-- Do this --
Will you transcribe the entries that follow, exactly and in full?

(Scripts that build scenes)

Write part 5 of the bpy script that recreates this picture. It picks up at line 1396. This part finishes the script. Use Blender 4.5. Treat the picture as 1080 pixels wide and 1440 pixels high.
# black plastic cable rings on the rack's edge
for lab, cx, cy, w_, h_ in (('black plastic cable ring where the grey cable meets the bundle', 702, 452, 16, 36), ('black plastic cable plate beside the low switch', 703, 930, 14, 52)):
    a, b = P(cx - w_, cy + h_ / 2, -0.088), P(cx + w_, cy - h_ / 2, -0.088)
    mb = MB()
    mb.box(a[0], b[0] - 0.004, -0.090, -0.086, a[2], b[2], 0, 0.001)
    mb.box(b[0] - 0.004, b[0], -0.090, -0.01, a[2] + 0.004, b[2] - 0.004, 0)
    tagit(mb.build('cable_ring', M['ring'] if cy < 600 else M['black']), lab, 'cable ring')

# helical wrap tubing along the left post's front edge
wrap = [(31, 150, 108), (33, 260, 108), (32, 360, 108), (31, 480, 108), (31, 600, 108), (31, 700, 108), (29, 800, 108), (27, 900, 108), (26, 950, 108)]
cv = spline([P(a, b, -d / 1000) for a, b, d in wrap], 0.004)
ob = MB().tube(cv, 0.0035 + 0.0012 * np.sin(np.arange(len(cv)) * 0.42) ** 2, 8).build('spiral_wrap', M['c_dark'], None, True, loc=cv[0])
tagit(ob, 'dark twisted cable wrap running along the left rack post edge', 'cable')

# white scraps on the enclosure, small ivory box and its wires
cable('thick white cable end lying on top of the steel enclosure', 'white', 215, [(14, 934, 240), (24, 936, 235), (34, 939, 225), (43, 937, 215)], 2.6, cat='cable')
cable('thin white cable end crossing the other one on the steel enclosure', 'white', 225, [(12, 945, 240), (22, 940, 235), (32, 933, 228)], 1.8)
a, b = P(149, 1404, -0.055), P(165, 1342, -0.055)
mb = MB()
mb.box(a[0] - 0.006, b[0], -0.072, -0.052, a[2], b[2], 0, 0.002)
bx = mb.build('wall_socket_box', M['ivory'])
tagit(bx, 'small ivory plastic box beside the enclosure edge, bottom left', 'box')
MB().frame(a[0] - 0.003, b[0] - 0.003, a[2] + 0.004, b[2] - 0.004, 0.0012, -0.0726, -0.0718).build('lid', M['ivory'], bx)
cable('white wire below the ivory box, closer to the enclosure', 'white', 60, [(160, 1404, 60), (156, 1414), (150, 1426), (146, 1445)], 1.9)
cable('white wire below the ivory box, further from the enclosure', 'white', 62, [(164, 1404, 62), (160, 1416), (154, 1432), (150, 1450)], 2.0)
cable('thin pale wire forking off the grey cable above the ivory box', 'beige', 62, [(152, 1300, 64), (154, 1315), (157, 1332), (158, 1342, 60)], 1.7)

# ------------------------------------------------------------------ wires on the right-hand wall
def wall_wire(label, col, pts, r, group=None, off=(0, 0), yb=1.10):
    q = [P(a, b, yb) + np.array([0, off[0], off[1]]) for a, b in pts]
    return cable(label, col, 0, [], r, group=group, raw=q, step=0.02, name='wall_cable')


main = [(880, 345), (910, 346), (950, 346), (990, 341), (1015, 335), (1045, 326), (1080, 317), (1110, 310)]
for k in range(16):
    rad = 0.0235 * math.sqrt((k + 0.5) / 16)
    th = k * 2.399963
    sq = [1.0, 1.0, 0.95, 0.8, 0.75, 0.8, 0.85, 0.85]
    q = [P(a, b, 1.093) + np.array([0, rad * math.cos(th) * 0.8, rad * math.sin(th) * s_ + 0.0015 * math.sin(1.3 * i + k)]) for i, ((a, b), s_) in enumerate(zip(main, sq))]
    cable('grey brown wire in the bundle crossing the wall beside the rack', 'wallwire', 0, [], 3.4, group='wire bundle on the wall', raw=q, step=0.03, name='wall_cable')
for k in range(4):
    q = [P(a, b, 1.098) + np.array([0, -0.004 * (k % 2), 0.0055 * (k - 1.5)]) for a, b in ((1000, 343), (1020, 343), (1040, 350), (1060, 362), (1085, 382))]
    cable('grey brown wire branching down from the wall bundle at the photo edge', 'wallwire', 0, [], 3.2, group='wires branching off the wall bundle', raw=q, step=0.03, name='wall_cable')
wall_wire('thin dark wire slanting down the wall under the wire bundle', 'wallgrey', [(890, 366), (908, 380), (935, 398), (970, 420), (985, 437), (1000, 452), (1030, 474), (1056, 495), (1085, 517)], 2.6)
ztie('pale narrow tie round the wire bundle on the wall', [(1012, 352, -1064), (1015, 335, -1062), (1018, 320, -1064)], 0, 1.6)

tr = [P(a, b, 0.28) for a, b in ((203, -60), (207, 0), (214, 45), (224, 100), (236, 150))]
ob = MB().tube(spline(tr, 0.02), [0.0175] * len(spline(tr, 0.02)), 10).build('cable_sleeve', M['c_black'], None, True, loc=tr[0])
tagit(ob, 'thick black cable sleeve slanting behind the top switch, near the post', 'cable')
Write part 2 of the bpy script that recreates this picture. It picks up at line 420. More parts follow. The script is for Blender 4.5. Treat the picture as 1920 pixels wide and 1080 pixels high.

-- Output for this task --
Write part 5 of the bpy script that recreates this picture. It picks up at line 1396. This part finishes the script. Use Blender 4.5. Treat the picture as 1080 pixels wide and 1440 pixels high.
# black plastic cable rings on the rack's edge
for lab, cx, cy, w_, h_ in (('black plastic cable ring where the grey cable meets the bundle', 702, 452, 16, 36), ('black plastic cable plate beside the low switch', 703, 930, 14, 52)):
    a, b = P(cx - w_, cy + h_ / 2, -0.088), P(cx + w_, cy - h_ / 2, -0.088)
    mb = MB()
    mb.box(a[0], b[0] - 0.004, -0.090, -0.086, a[2], b[2], 0, 0.001)
    mb.box(b[0] - 0.004, b[0], -0.090, -0.01, a[2] + 0.004, b[2] - 0.004, 0)
    tagit(mb.build('cable_ring', M['ring'] if cy < 600 else M['black']), lab, 'cable ring')

# helical wrap tubing along the left post's front edge
wrap = [(31, 150, 108), (33, 260, 108), (32, 360, 108), (31, 480, 108), (31, 600, 108), (31, 700, 108), (29, 800, 108), (27, 900, 108), (26, 950, 108)]
cv = spline([P(a, b, -d / 1000) for a, b, d in wrap], 0.004)
ob = MB().tube(cv, 0.0035 + 0.0012 * np.sin(np.arange(len(cv)) * 0.42) ** 2, 8).build('spiral_wrap', M['c_dark'], None, True, loc=cv[0])
tagit(ob, 'dark twisted cable wrap running along the left rack post edge', 'cable')

# white scraps on the enclosure, small ivory box and its wires
cable('thick white cable end lying on top of the steel enclosure', 'white', 215, [(14, 934, 240), (24, 936, 235), (34, 939, 225), (43, 937, 215)], 2.6, cat='cable')
cable('thin white cable end crossing the other one on the steel enclosure', 'white', 225, [(12, 945, 240), (22, 940, 235), (32, 933, 228)], 1.8)
a, b = P(149, 1404, -0.055), P(165, 1342, -0.055)
mb = MB()
mb.box(a[0] - 0.006, b[0], -0.072, -0.052, a[2], b[2], 0, 0.002)
bx = mb.build('wall_socket_box', M['ivory'])
tagit(bx, 'small ivory plastic box beside the enclosure edge, bottom left', 'box')
MB().frame(a[0] - 0.003, b[0] - 0.003, a[2] + 0.004, b[2] - 0.004, 0.0012, -0.0726, -0.0718).build('lid', M['ivory'], bx)
cable('white wire below the ivory box, closer to the enclosure', 'white', 60, [(160, 1404, 60), (156, 1414), (150, 1426), (146, 1445)], 1.9)
cable('white wire below the ivory box, further from the enclosure', 'white', 62, [(164, 1404, 62), (160, 1416), (154, 1432), (150, 1450)], 2.0)
cable('thin pale wire forking off the grey cable above the ivory box', 'beige', 62, [(152, 1300, 64), (154, 1315), (157, 1332), (158, 1342, 60)], 1.7)

# ------------------------------------------------------------------ wires on the right-hand wall
def wall_wire(label, col, pts, r, group=None, off=(0, 0), yb=1.10):
    q = [P(a, b, yb) + np.array([0, off[0], off[1]]) for a, b in pts]
    return cable(label, col, 0, [], r, group=group, raw=q, step=0.02, name='wall_cable')


main = [(880, 345), (910, 346), (950, 346), (990, 341), (1015, 335), (1045, 326), (1080, 317), (1110, 310)]
for k in range(16):
    rad = 0.0235 * math.sqrt((k + 0.5) / 16)
    th = k * 2.399963
    sq = [1.0, 1.0, 0.95, 0.8, 0.75, 0.8, 0.85, 0.85]
    q = [P(a, b, 1.093) + np.array([0, rad * math.cos(th) * 0.8, rad * math.sin(th) * s_ + 0.0015 * math.sin(1.3 * i + k)]) for i, ((a, b), s_) in enumerate(zip(main, sq))]
    cable('grey brown wire in the bundle crossing the wall beside the rack', 'wallwire', 0, [], 3.4, group='wire bundle on the wall', raw=q, step=0.03, name='wall_cable')
for k in range(4):
    q = [P(a, b, 1.098) + np.array([0, -0.004 * (k % 2), 0.0055 * (k - 1.5)]) for a, b in ((1000, 343), (1020, 343), (1040, 350), (1060, 362), (1085, 382))]
    cable('grey brown wire branching down from the wall bundle at the photo edge', 'wallwire', 0, [], 3.2, group='wires branching off the wall bundle', raw=q, step=0.03, name='wall_cable')
wall_wire('thin dark wire slanting down the wall under the wire bundle', 'wallgrey', [(890, 366), (908, 380), (935, 398), (970, 420), (985, 437), (1000, 452), (1030, 474), (1056, 495), (1085, 517)], 2.6)
ztie('pale narrow tie round the wire bundle on the wall', [(1012, 352, -1064), (1015, 335, -1062), (1018, 320, -1064)], 0, 1.6)

tr = [P(a, b, 0.28) for a, b in ((203, -60), (207, 0), (214, 45), (224, 100), (236, 150))]
ob = MB().tube(spline(tr, 0.02), [0.0175] * len(spline(tr, 0.02)), 10).build('cable_sleeve', M['c_black'], None, True, loc=tr[0])
tagit(ob, 'thick black cable sleeve slanting behind the top switch, near the post', 'cable')
Write part 2 of the bpy script that recreates this picture. It picks up at line 420. More parts follow. The script is for Blender 4.5. Treat the picture as 1920 pixels wide and 1080 pixels high.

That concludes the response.